═════ Extracted material ═════
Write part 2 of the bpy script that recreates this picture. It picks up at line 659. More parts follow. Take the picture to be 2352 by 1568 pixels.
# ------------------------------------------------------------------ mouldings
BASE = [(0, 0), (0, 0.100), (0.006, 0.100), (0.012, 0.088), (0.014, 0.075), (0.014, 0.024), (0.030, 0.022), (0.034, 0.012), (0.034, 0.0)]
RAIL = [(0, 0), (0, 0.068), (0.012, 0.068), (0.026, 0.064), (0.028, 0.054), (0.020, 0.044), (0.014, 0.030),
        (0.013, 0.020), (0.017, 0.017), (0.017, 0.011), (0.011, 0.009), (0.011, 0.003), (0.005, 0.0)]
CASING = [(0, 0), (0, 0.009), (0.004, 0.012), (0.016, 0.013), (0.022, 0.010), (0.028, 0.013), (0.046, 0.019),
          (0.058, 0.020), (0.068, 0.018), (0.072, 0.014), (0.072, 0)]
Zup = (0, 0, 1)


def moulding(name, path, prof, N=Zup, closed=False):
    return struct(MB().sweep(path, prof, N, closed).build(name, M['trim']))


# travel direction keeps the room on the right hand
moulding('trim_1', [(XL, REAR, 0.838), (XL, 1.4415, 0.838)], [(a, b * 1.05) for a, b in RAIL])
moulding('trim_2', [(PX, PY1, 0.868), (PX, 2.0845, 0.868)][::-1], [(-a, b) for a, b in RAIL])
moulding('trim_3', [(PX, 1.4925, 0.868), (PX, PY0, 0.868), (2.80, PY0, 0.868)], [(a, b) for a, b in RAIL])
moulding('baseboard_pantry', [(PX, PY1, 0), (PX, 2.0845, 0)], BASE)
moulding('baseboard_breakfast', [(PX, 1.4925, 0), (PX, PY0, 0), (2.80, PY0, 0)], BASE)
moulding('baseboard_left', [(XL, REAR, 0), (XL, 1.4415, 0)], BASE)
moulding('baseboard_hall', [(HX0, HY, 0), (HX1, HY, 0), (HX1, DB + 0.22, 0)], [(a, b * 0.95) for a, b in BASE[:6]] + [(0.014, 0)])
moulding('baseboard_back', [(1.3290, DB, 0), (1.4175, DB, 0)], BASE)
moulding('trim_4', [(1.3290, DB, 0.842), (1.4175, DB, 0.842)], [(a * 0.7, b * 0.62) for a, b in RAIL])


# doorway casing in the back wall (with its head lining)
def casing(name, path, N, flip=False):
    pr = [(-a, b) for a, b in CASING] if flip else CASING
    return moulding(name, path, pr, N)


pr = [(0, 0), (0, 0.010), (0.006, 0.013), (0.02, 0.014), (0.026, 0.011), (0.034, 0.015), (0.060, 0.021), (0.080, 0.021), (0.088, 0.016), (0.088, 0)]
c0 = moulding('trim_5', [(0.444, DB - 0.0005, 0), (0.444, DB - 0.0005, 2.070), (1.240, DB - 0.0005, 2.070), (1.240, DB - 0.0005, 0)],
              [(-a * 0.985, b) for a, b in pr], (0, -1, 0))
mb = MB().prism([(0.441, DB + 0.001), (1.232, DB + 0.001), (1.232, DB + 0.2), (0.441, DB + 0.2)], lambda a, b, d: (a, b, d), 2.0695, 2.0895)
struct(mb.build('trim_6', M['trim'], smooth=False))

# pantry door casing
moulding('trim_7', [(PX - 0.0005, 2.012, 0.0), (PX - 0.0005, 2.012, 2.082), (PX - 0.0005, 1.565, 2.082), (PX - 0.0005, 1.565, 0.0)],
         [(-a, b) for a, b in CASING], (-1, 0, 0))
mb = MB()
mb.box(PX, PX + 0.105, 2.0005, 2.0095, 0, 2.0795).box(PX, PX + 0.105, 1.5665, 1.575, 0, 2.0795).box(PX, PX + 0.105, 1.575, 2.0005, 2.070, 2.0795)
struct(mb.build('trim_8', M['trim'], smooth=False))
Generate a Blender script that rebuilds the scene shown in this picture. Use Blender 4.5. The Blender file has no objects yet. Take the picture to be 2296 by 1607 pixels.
═════
What is needed: Beginning at the top of the data, extract each line through the line containing "N, closed).build(name, M['trim']))" and return those lines exactly, with nothing added.

Output:
Write part 2 of the bpy script that recreates this picture. It picks up at line 659. More parts follow. Take the picture to be 2352 by 1568 pixels.
# ------------------------------------------------------------------ mouldings
BASE = [(0, 0), (0, 0.100), (0.006, 0.100), (0.012, 0.088), (0.014, 0.075), (0.014, 0.024), (0.030, 0.022), (0.034, 0.012), (0.034, 0.0)]
RAIL = [(0, 0), (0, 0.068), (0.012, 0.068), (0.026, 0.064), (0.028, 0.054), (0.020, 0.044), (0.014, 0.030),
        (0.013, 0.020), (0.017, 0.017), (0.017, 0.011), (0.011, 0.009), (0.011, 0.003), (0.005, 0.0)]
CASING = [(0, 0), (0, 0.009), (0.004, 0.012), (0.016, 0.013), (0.022, 0.010), (0.028, 0.013), (0.046, 0.019),
          (0.058, 0.020), (0.068, 0.018), (0.072, 0.014), (0.072, 0)]
Zup = (0, 0, 1)


def moulding(name, path, prof, N=Zup, closed=False):
    return struct(MB().sweep(path, prof, N, closed).build(name, M['trim']))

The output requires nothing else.